• DATA:
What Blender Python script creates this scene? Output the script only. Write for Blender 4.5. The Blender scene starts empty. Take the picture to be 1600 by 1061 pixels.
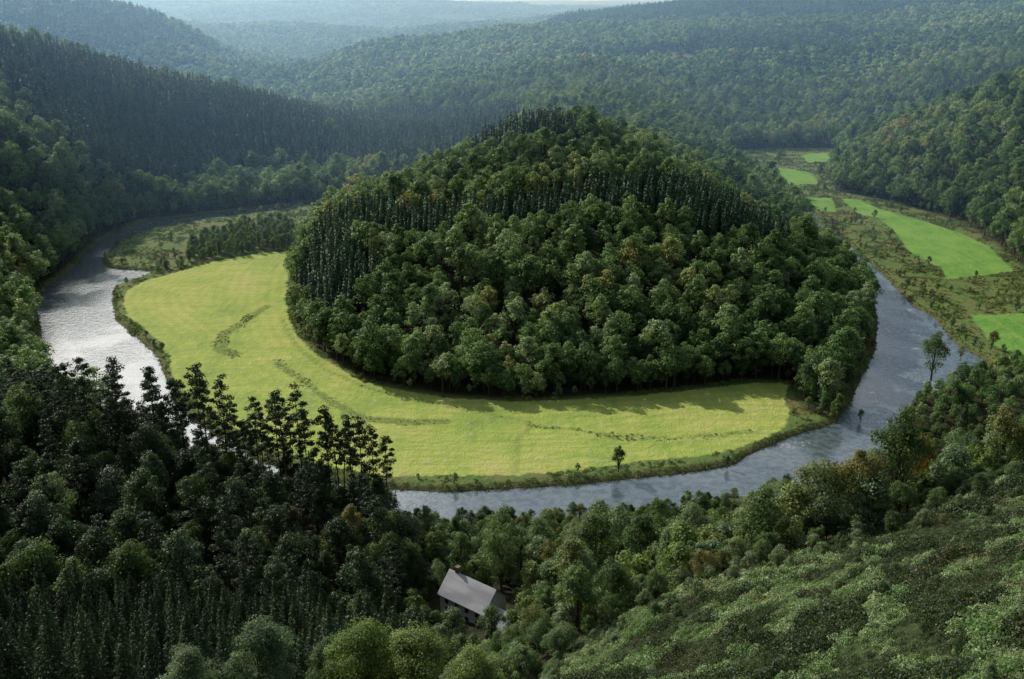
import bpy, math, numpy as np
from mathutils import Vector
R = np.random.RandomState
scene = bpy.context.scene

def P(s): return [tuple(float(v) for v in q.split(',')) for q in s.split()]
# ------------------------------------------------------------------ site plan (metres)
HILL = P("-139,640 -129,549 -116,490 -104,455 -92,432 -77,412 -63,394 -43,384 -26,377 0,373 26,375 53,380 81,387 104,394 118,393 114,362 122,356 136,375 152,408 168,436 184,479 198,530 200,574 202,623 205,676 210,735 217,800 214,848 212,904 216,994")
INNER = P("223,816 214,739 209,676 206,623 204,576 202,534 186,479 170,436 154,406 139,375 126,354 112,346 102,339 85,325 79,318 65,313 44,308 22,303 6,301 -21,298 -43,300 -66,306 -92,322 -125,356 -139,377 -152,404 -163,428 -181,453 -203,482 -218,518 -226,542 -216,562 -214,574 -245,581 -255,599 -263,643 -253,690 -220,717 -179,744")
OUTER = P("233,816 229,762 224,696 221,623 219,576 216,536 213,503 217,490 213,464 211,441 215,424 210,412 194,400 174,386 156,366 148,350 134,322 118,311 97,301 86,297 59,290 48,287 31,284 14,282 0,281 -20,278 -41,282 -74,293 -99,308 -129,330 -165,362 -205,408 -222,436 -229,459 -256,512 -263,542 -264,576 -268,599 -275,648 -266,706 -229,732 -187,758")
RFLOOR = P("285,904 264,814 279,798 308,739 319,696 314,626 303,569 316,536 311,479 261,393 228,414")
F2 = P("262,787 276,780 279,746 296,706 307,667 310,631 298,569 277,562 249,552 257,576 252,615 263,672 267,717 257,728")
F3 = P("235,487 265,490 288,484 270,440 249,412 231,420 226,443")
F4 = P("218,931 246,934 272,904 263,848 225,839 212,866")
F5 = P("291,1006 327,1023 311,967 282,952")
F6 = P("235,792 256,787 243,735 230,739 229,762")
STRIP = P("-201,588 -208,631 -197,667 -180,686 -157,696 -140,626 -169,610")
MEADE = P("-135,631 -139,619 -162,611 -184,591 -200,565 -211,549 -214,530 -207,506 -197,484 -181,464 -167,445 -156,424 -147,400 -136,382 -115,356 -89,330 -68,316 -53,310 -40,307 -22,308 0,308 16,310 34,315 52,320 69,323 84,330 96,339 105,348 111,365 111,373")
MEAD = MEADE + HILL[0:15][::-1]
D1 = P("-129,501 -135,474 -140,457 -136,436 -128,429")
D2 = P("-107,420 -98,406 -87,393 -73,372 -58,356 -40,352 -25,353")
D3 = P("7,350 24,346 38,339 60,338 79,341 91,344")
D4 = P("-116,478 -102,441 -82,408 -56,384 -26,368 7,353")
TRK = P("7,350 2,336 1,310")
FLOOR = RFLOOR + OUTER[11:] + P("-120,800 -70,860 -90,760 -130,700") + HILL + P("228,1035 330,1050 312,950")
RIVER = P("222,960 224,880") + OUTER + P("-120,800 -75,860 -90,868 -135,790") + INNER[::-1] + P("214,880 212,960")
HEATH = P("-8,55 0,112 14,127 29,133 49,143 71,153 92,163 130,185 220,150 140,50 40,25")
HOUSE = (-9.0, 196.0)

def sdf(px, py, poly):
    n = len(poly); d = np.full(px.shape, 1e9); ins = np.zeros(px.shape, bool)
    for k in range(n):
        x1, y1 = poly[k]; x2, y2 = poly[(k+1) % n]
        dx, dy = x2-x1, y2-y1
        t = np.clip(((px-x1)*dx+(py-y1)*dy)/(dx*dx+dy*dy+1e-9), 0, 1)
        d = np.minimum(d, (px-x1-t*dx)**2+(py-y1-t*dy)**2)
        if y1 != y2:
            c = ((y1 > py) != (y2 > py)) & (px < (x2-x1)*(py-y1)/(y2-y1)+x1)
            ins ^= c
    d = np.sqrt(d)
    return np.where(ins, d, -d)
def ldist(px, py, line):
    d = np.full(px.shape, 1e9)
    for k in range(len(line)-1):
        x1, y1 = line[k]; x2, y2 = line[k+1]
        dx, dy = x2-x1, y2-y1
        t = np.clip(((px-x1)*dx+(py-y1)*dy)/(dx*dx+dy*dy), 0, 1)
        d = np.minimum(d, (px-x1-t*dx)**2+(py-y1-t*dy)**2)
    return np.sqrt(d)
TAB = R(5).rand(256, 256)
def vn(x, y, s, seed=0):
    x = x/s+seed*17.3; y = y/s+seed*9.1
    i = np.floor(x).astype(int); j = np.floor(y).astype(int)
    u = x-i; v = y-j; u = u*u*(3-2*u); v = v*v*(3-2*v)
    g = lambda a, b: TAB[a % 256, b % 256]
    return (g(i, j)*(1-u)+g(i+1, j)*u)*(1-v)+(g(i, j+1)*(1-u)+g(i+1, j+1)*u)*v-.5
def ss(a, b, x):
    t = np.clip((x-a)/(b-a), 0, 1); return t*t*(3-2*t)

CP = """0,-20,158 0,0,157.6 -60,0,150 70,0,155 -150,0,140 170,0,150 0,30,124 -40,40,120 30,40,122 -25,80,95 -10,84,92 5,82,89 3,110,71
43,70,103 60,100,94 78,135,84 92,160,77 71,150,75.5 49,140,74 29,130,73.5 14,125,70 140,60,135 150,130,100
120,200,54 110,190,56 85,190,50 60,190,44 35,180,43 10,170,36 -8,195,24 -8,180,26 20,230,15 70,240,16 110,240,32 150,230,42 135,290,8 200,260,28 200,340,7 260,370,4 300,300,26 30,265,6 80,275,6
-117,255,31 -80,250,26 -50,250,20 -150,265,36 -200,270,47 -40,270,7 -80,285,6 -120,300,14 -160,330,12 -190,370,6 -60,200,28 -100,200,31 -150,200,42 -30,230,18
-100,150,45 -50,150,44 -60,125,52 -100,125,57 -20,140,44 -10,165,33 -80,90,84 -150,150,72
20,400,6 20,460,26 20,520,43 22,580,58 24,640,70 -60,480,20 -60,540,33 100,460,19 120,540,31 100,600,43 -30,580,46 -109,560,28 -91,590,29 -71,620,33 -41,640,42 86,680,47 149,720,20 172,700,10 160,600,14 60,640,62 40,720,56 60,800,40 80,900,34 100,1050,42 90,1300,52 170,900,14 160,800,12 -60,800,8 -20,900,18 -60,700,22 -110,660,14
-290,600,22 -290,700,26 -307,620,40 -350,700,66 -416,850,110 -354,950,80 -316,850,58 -238,950,47 -280,800,22 -254,480,14 -260,430,12 -310,450,38 -400,500,80 -500,600,115 -300,300,70 -250,350,22 -165,1000,18 -210,850,8 -165,860,4
-140,950,12 -126,1000,14 -60,1000,18 -60,1100,12 -200,1150,6 -450,1150,18 -600,1300,30 -735,1500,108 -660,1800,108 -553,1800,70 -480,1800,10 -400,2100,5
-644,3000,45 -846,3000,55 -550,2300,0 -1235,4500,92 -547,4500,90 80,4500,56 350,4600,54 -590,3300,5
-380,1700,25 -300,1750,47 -70,1900,76 122,2000,78 385,2100,106 735,2000,118 830,1700,115 163,1300,40 314,1250,20 230,1030,2 441,1600,70 452,1200,24 340,1070,4 522,1200,45 571,1150,62 -200,1400,10 0,1500,42 -150,1600,30 250,1600,66
371,950,33 395,900,55 424,850,75 333,950,12 480,1080,20 320,850,14 345,800,28 350,740,20 380,700,42 500,800,100 400,600,50 450,500,60 500,400,60 600,900,105 400,400,40 360,560,22 420,1000,26
-900,800,130 -900,300,130 -900,0,140 900,0,140 900,600,120 -1500,2500,100 1500,2500,120 2500,5000,112 -2500,5000,110 0,3000,50 0,6000,55 0,9000,50 1500,4000,100 1200,1200,120 -600,-200,150 600,-200,150 0,-200,160"""
CP = np.array([[float(v) for v in q.split(',')] for q in CP.split()])
def kern(r2): return 0.5*r2*np.log(r2+1e-9)
_x = CP[:, 0]/1000; _y = CP[:, 1]/1000; _n = len(CP)
K = kern((_x[:, None]-_x)**2+(_y[:, None]-_y)**2)+np.eye(_n)*2e-5
A = np.zeros((_n+3, _n+3)); A[:_n, :_n] = K
A[:_n, _n] = 1; A[:_n, _n+1] = _x; A[:_n, _n+2] = _y; A[_n:, :_n] = A[:_n, _n:].T
W = np.linalg.solve(A, np.concatenate([CP[:, 2], [0, 0, 0]]))
def tps(px, py):
    x = px/1000; y = py/1000
    z = W[_n]+W[_n+1]*x+W[_n+2]*y
    for k in range(_n): z = z+W[k]*kern((x-_x[k])**2+(y-_y[k])**2)
    return z
def height(px, py):
    px = np.asarray(px, float); py = np.asarray(py, float)
    z = tps(px, py)
    far = ss(900, 2500, py)
    z = z+vn(px, py, 60, 1)*6*ss(280, 420, py)+vn(px, py, 17, 2)*1.2+vn(px, py, 300, 3)*26*far*(1-.7*ss(3200, 4200, py))+vn(px, py, 120, 6)*16*ss(850, 1300, py)
    hs = ss(-2, 6, sdf(px, py, HEATH))*ss(30, 60, py)
    z = z+hs*(vn(px, py, 7, 50)*2.0+vn(px, py, 2.6, 51)*.6)
    z = np.clip(z, 3.0, 165)
    f = -sdf(px, py, FLOOR)
    z = 1.3+(z-1.3)*ss(0, 34, f)
    z = z+vn(px, py, 9, 4)*.25
    r = sdf(px, py, RIVER)
    z = z*(1-ss(-2.5, 2.0, r))-1.8*ss(-2.5, 2.0, r)
    return z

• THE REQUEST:
Please reproduce the listing exactly from its opening line through the line that contains "scene = bpy.context.scene", both included, with all pictures omitted.

• WRITTEN ANSWER:
What Blender Python script creates this scene? Output the script only. Write for Blender 4.5. The Blender scene starts empty. Take the picture to be 1600 by 1061 pixels.
import bpy, math, numpy as np
from mathutils import Vector
R = np.random.RandomState
scene = bpy.context.scene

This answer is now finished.